This is a custom guitar amp I built inside a stripped 1950's Newcomb H-50 PA, using only excellent quality vintage components throughout: 1950's Sprague Bumble Bee / PIO caps, Ajax Blue Molded caps, Allen Bradley resistors, and 1940s/50s octal/loctal preamp tubes. The transformers are original.
I also loaded the amp with full set of vintage NOS/NIB tubes including 2 matching label Mullard GZ34s and a matched quad of late 50's Tung-Sol 5881/6L6GBs.
Summary description of the amp:
It's a modified Hi Power Tweed Twin using octal/loctal preamp tubes with a modified 6G15 outboard spring reverb built into the front end.
Detailed description:
The power supply is comprised of 2 GZ34 rectifiers for the HT supply and a 7Z4 loctal tube rectifier for the bias supply.
The power amp uses 4 6L6s, fixed bias, with a separate voltage divider PSU node feeding the screens grids (like the original Newcomb). Measured output before clipping: 56W.
The preamp supply is fed from a MOSFET voltage stabilizer to keep things mouse-quiet even with the fat bottle preamp tubes. The preamp tube filaments are also operating on quiet DC power.

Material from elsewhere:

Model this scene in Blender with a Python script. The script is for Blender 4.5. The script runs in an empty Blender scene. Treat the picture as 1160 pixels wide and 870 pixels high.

The main preamp uses a 6C8G octal dual triode input stage and 2 7F7 loctal dual triode tubes in a traditional tweed twin/early Marshall type circuit, with an added resonance control to the negative feedback loop.
The reverb circuit is built into the front of the amp like an old Fender outboard unit, and it's basically the same circuit, but I used a 7N7 dual triode as the buffer stage / reverb input stage and a 7F7 as the 2nd verb / recovery stage.
When I got the amp, it still had one cool Altec line/mic transformer installed (octal base). So I used that transformer (driven by a parallel 7N7) as a reverb driver, using a high impedance 150ohm reverb tank.
The 3 reverb controls are mounted on a separate front panel which plugs into the back of the amp via an octal plug/socket. The VU meter is tapped off the speaker output, as is the XLR line out (600ohms). 4/8/16ohm selectable output.
13 tubes total! Will try to get a video clip posted soon.